If someone tries this on an SVT, they should really do the following on the dyno from 1000-redline:

1) Crossover open, secondaries propped open
2) Crossover open, secondaries deactivated
3) Crossover plugged/off, secondaries open
4) Crossover plugged/off, socondaries closed

Why? Because it is possible that you might find that the best torque curve is developed by creatively timing the secondary and crossover valve opening. That is truly the only way to determine the full benefit of such a modification.

Bottom line, if you read this paper, and make the assumption that the SHO and SVT manifolds will react similiarly, then the SVT MIGHT have the opportunity to boost both mid and high end power with the crossover as it reportedly did on the SHO.

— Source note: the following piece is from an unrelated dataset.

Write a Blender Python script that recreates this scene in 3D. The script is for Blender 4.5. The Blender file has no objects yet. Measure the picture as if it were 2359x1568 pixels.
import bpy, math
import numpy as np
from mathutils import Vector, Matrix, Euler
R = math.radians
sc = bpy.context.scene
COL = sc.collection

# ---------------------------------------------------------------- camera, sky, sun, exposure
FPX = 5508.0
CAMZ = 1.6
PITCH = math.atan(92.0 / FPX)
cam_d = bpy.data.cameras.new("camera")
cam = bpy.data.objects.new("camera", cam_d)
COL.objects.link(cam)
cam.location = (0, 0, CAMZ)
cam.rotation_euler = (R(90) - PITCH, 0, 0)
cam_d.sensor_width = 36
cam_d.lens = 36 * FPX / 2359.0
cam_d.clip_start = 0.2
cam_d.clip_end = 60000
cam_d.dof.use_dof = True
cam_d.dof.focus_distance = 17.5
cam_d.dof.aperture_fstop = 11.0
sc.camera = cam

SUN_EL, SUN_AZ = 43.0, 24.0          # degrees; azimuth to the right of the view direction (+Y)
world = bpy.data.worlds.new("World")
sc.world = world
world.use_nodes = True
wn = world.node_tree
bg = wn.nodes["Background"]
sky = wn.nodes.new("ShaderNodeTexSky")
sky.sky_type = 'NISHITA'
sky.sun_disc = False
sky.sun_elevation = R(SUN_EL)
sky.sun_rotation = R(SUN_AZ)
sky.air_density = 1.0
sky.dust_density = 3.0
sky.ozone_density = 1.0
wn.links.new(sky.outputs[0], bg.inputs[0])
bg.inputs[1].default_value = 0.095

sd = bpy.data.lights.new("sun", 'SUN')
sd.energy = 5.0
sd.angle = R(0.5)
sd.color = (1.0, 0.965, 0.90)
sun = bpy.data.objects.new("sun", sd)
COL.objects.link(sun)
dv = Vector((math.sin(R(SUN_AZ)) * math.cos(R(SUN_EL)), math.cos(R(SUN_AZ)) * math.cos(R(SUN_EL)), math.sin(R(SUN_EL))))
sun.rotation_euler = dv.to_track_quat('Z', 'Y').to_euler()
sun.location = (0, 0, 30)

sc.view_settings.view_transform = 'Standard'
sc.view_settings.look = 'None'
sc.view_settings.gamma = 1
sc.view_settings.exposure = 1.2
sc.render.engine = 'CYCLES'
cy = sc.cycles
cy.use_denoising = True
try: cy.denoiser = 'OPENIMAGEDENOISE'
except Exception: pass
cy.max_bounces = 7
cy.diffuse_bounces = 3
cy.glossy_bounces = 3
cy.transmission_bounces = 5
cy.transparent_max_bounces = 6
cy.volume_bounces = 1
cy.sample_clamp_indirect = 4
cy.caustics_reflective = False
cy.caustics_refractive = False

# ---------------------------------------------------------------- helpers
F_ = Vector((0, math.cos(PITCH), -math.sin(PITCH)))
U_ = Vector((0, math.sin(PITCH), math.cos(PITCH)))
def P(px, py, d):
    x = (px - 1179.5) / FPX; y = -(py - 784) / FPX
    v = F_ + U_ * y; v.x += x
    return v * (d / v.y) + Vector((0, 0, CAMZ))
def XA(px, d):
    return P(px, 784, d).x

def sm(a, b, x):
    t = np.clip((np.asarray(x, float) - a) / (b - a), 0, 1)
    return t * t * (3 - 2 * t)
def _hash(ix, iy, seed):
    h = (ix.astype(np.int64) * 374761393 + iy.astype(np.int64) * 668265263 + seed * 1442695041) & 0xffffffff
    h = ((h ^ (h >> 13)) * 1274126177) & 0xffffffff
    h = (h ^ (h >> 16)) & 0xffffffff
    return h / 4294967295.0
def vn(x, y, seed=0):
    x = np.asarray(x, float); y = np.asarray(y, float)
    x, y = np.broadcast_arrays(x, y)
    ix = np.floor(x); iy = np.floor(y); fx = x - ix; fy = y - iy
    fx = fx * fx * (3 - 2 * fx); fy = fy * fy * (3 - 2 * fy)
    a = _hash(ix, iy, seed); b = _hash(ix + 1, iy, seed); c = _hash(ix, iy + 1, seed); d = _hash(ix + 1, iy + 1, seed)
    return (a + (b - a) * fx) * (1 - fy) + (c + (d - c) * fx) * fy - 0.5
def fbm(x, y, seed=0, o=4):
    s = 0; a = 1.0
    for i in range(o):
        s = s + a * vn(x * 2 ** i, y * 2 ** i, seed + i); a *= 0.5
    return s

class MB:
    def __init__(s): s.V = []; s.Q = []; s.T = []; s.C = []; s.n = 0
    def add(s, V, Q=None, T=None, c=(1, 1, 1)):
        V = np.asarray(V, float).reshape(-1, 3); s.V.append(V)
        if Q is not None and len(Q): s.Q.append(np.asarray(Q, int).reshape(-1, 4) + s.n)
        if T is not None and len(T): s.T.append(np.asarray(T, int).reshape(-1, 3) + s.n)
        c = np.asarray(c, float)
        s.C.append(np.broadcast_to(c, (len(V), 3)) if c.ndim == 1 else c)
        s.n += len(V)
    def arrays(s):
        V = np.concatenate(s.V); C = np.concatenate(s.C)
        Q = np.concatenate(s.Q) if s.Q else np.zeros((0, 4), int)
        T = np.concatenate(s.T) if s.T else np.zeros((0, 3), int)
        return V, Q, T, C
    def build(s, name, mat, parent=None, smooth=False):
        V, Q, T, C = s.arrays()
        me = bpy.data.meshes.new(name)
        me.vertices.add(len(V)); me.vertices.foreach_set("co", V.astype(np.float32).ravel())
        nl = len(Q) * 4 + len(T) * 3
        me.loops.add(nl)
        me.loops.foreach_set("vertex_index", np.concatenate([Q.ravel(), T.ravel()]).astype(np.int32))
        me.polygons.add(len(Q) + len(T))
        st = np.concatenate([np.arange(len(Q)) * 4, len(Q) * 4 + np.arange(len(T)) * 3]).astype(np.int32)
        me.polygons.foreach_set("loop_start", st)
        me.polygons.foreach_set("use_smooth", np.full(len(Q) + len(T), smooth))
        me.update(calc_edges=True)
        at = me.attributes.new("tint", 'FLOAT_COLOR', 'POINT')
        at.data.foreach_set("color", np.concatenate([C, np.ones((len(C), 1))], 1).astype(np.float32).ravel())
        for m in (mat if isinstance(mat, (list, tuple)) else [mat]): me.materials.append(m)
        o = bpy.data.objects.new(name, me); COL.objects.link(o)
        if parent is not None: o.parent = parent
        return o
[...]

The tough thing is figuring out the level of the gain. To do that, someone has to be the guinea pig.

Good luck. At your own risk.

defector

And....

If you want to review the even-more-wicked manifold that Yamaha thought up for the SHO, read the incredible review of 4,763,612.

This manifold, has FOUR torque peaks instead of the 2 peaks that the SVT has.

Incredible stuff Yamaha was doing while I was daydreaming in study hall...

I recommend you guys have a look at Mazda's VRIS used on the 2.5L V6 Probe, MX-6, and 626 - it is a variable intake that has 4-stages of operation. The following page by Mike Paszti's does an excellent job of explaining how VRIS works and how it can be modified:

http://www.geocities.com/mikey9t6/car_uvwxyz_vris.htm

In particular, note the "short resonance tube" with butterfly valve - that is the crossover tube that we are trying to add.

I spoke w/ another engineer here and his suggestion (though he didn't have any of his analytical tools handy) said that the crossover should be as short as possible and to keep the size about the same size as the primary runners. We also discussed effects on resonance, etc. but that is what the valve would cover.

True, shorter crossovers work better.

But there is not much you can do to pull your plenums closer together, so bigger in diameter is better (up to the plenum diameter) to allow easier communication.